Grant claims that in a conversation with Clary in September
1992, Clary referred to two other black employees as “cotton
field niggers.” Clary also referred to Grant as “boy” and “kid”
on several occasions and told white co-workers that he could
“dress Grant up” but that he could not “take him to town.”
Clary assigned tasks to Grant that Grant felt were onerous.
For example, Clary required Grant to use a gasoline trimmer to
cut grass around a pond for approximately two weeks. On a
different occasion, Clary required Grant to use a swing blade to
cut weeds, instead of an automated weed trimmer. Grant alleges
that Clary stated that he would “break” Grant before he retired
and make him into a “good hand” yet. Also, Grant and a white co-
worker were required to spend several days digging a ditch with
shovels to find a leak. Grant thought a backhoe was the more
appropriate tool for the job.
Throughout the time period that Clary supervised Grant,
Grant thought that Clary was very critical of his work. However,
Grant does not complain of any conduct occurring between December
1993 and March 1995.
On April 11, 1995, Grant made a written complaint to Vernon
Chance, the Plant Manager, regarding three alleged instances of
racial discrimination that had occurred in the prior two weeks.
2
Grant’s allegations are as follows: First, on March 30, 1995,
Larry Bell, a co-worker with no supervisory authority over Grant,
told Grant that “niggers can’t weld” and used the phrase “nigger,
please” in Grant’s presence. Second, on April 3, 1995, Jimmy Don
Blaine, also a co-worker of Grant’s, told Grant that Grant’s
opponent in a recent karate match was probably thinking to
himself that “this damn nigger is gonna whip my ass.” Third, on
April 11, 1995, Clary, who was no longer Grant’s supervisor at
the time, explained to Grant what he viewed as the difference
between a nigger and a black man.
Chance and Harlan Phelps, UOP’s Human Resources Manager,
investigated the alleged incidents. Following their
investigation and discussion with the individuals involved, they
placed a written warning notice in Bell’s file and orally warned
Bell, Blaine, and Clary that the use of racial slurs was a
serious offense and that any future incident would be grounds for
dismissal. There were no further complaints against the three
men.
On April 18, 1995, Grant was suspended for three days
pursuant to UOP’s policy regarding excessive absenteeism. Grant
had received both an oral and a written warning prior to his
suspension advising him that his absenteeism rate -- at the times
of the warnings as high as 17.8% and 15.9% respectively -- was
unacceptable and would result in a disciplinary layoff if it
continued.
3
On May 16, 1995, Phelps was made aware of additional claims
by Grant against Clary, based on earlier statements made by Clary
-- such as the reference to “cotton field niggers” -- and work
assignments from Clary that Grant deemed onerous. On May 19,
1995, Clary was suspended until his forced retirement on May 31,
1995.
B. Procedural History
Grant filed claims with the Louisiana Human Rights
Commission and the Equal Employment Opportunity Commission on
April 18, 1995, and April 20, 1995, respectively. On July 7,
1995, Grant filed suit against UOP and Clary alleging racial
discrimination in violation of 42 U.S.C. § 1981 and Title VII of
the Civil Rights Act of 1964. Grant also asserted state law
claims for discrimination and intentional infliction of emotional
distress.
Grant alleged that he had been subjected to a hostile
environment because of the racial remarks and harassment by Clary
and other employees at UOP. Grant further claimed that he and
other black employees had been subjected to disparate treatment
based on their race. Grant also asserted a claim for retaliation
based on UOP’s placing him on disciplinary leave for excessive
absences within days of his complaint of discrimination.

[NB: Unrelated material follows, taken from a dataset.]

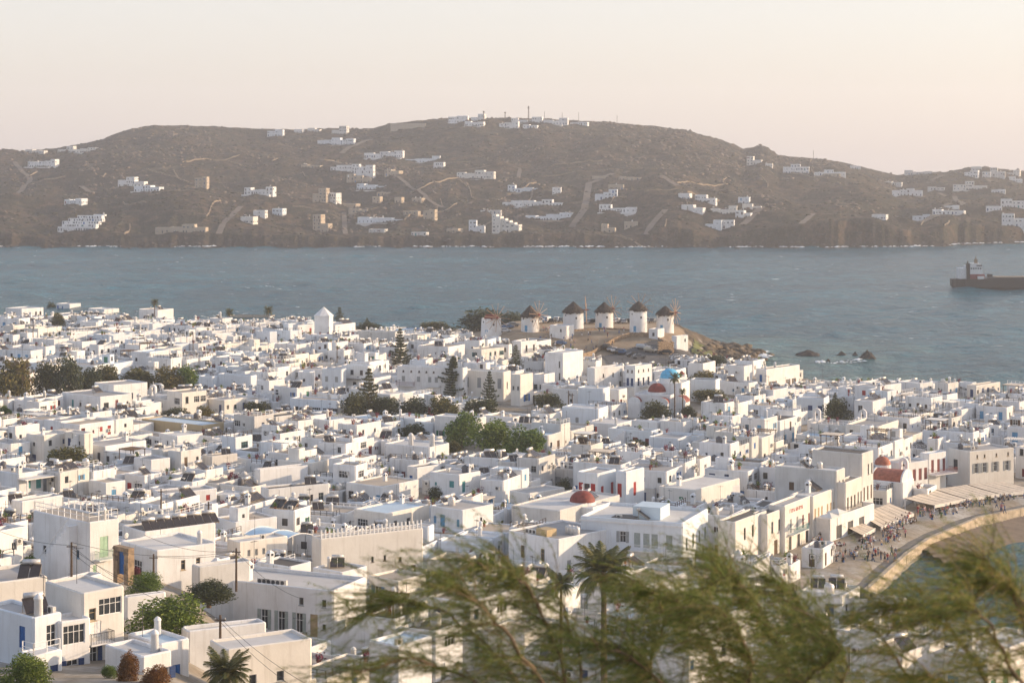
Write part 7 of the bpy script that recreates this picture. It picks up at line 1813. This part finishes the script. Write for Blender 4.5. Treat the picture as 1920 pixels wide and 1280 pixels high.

Both UOP and Clary filed motions for summary judgment on the
ground that there was no genuine issue as to any material fact.
4
The district court granted these motions on October 4, 1996.
Grant timely appealed the grant of summary judgment in favor of
UOP.1
II. DISCUSSION
We review the granting of summary judgment de novo, applying
the same criteria used by the district court. Norman v. Apache
Corp., 19 F.3d 1017, 1021 (5th Cir. 1994). Summary judgment is
proper “if the pleadings, depositions, answers to
interrogatories, and admissions on file, together with the
affidavits, if any, show that there is no genuine issue as to any
material fact and that the moving party is entitled to judgment
as a matter of law.” FED. R. CIV. P. 56(c).
On appeal, Grant argues that he has presented genuine issues
of fact as to whether there was a racially hostile environment,
whether UOP took prompt remedial action, and whether he was
disciplined in retaliation for making a complaint of racial
discrimination.
A. Hostile Environment Claim
Title VII of the Civil Rights Act of 1964 makes it unlawful
“for an employer . . . to discriminate against any individual
with respect to his compensation, terms, conditions, or
privileges of employment, because of such individual’s race,
color, religion, sex, or national origin.” 42 U.S.C. § 2000e-
1
Grant does not appeal the district court’s ruling to the
extent that it dismisses Clary from personal liability.
5
2(a)(1). Courts have interpreted the language of Title VII to
provide a cause of action to a person who is subjected to a
discriminatorily hostile work environment. Harris v. Forklift
Systems, Inc., 510 U.S. 17, 21 (1993). The Court in Harris
determined that Title VII is violated when “the workplace is
permeated with ‘discriminatory intimidation, ridicule, and
insult,’ that is ‘sufficiently severe or pervasive to alter the
conditions of the victim’s employment and create an abusive
working environment.’” Id. (quoting Meritor Sav. Bank v. Vinson,
477 U.S. 57 (1986))(internal citations omitted).
In order to establish a claim against an employer for a
hostile work environment, an employee is required to show that
(1) he belongs to a protected group, (2) he was subject to
harassment, (3) the harassment was based on the protected
characteristic, (4) the harassment affected a term, condition, or
privilege of employment, and (5) the employer knew or should have
known of the harassment and failed to take prompt remedial
action. Jones v. Flagship Int’l, 793 F.2d 714, 719-20 (5th Cir.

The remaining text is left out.